The Gombert farm and fields as they look today.


Deaths have a tendency to demarcate the lives of survivors and hang like an unseen fog into future generations. 


In 1985, four Lehighton men, well into their twenty's, after a determined effort of beer consumption, decided it time to drive their car over the old Lehigh Valley Railroad trestle in Weissport.  They didn't go alone.  Upon the hood rode the recently graduated young girl most people knew who had an eye for thrills and pushing limits.  All four men killed were found inside the car.  Marsha Felegy wasn't found right away, creating speculation and conspiracies of a cover-up and a staged death.  She was found days later miles downstream.  She was seventeen.
The Lehighton skyline with the LVRR trestle on the left, over the Lehigh River.

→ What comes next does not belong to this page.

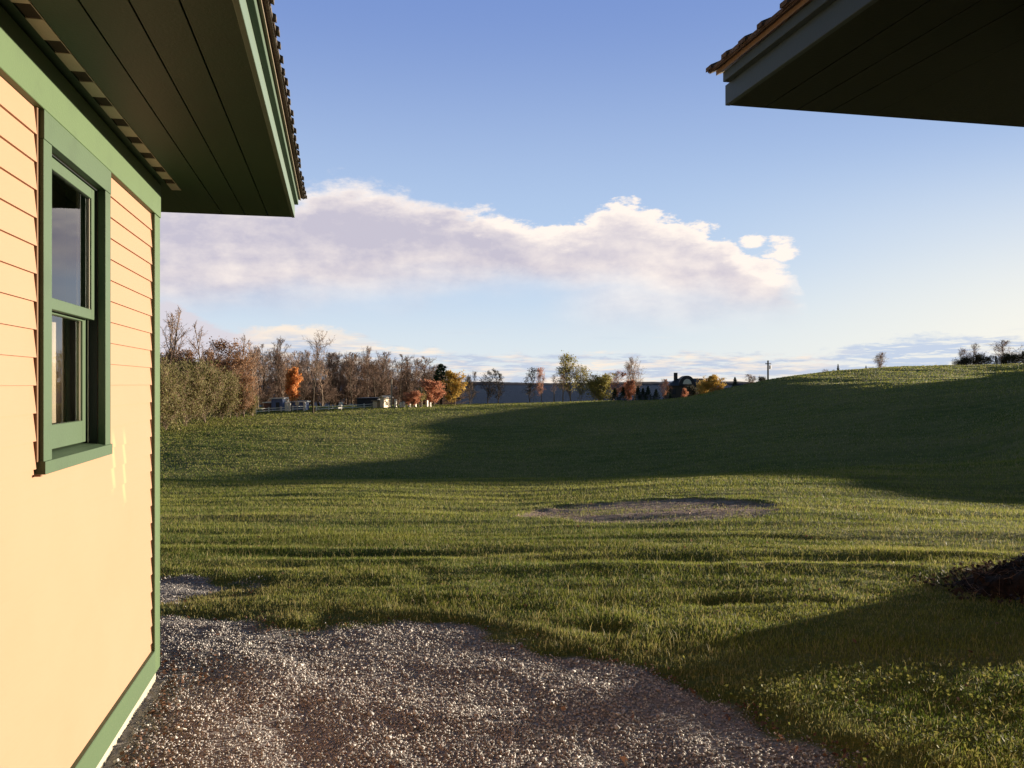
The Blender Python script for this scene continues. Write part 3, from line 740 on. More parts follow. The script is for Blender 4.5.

One of those men, Kevin Moyer*, had already given his name to a child before his demise.  Kevin Moyer II never seemed comfortable within the conventions others take for gospel.  Today he sits in prison for starting a fire in a couch "for the fun of it."  Two toddlers died in that fire.  At first he passed himself off as the hero, saying he retrieved one from the flames.  Soon the facts pointed his way and two years later he was sentenced to life in jail. He was a high-school student of mine and as I recall, he had thought it funny to melt things with a lighter one day in class.    (*This name has been changed.)


And just the other day, on cafeteria duty, I sat myself down near a few of the more boisterous youngsters in the eighth grade when I saw Kevin Moyer III.  I could only shake my head and wonder.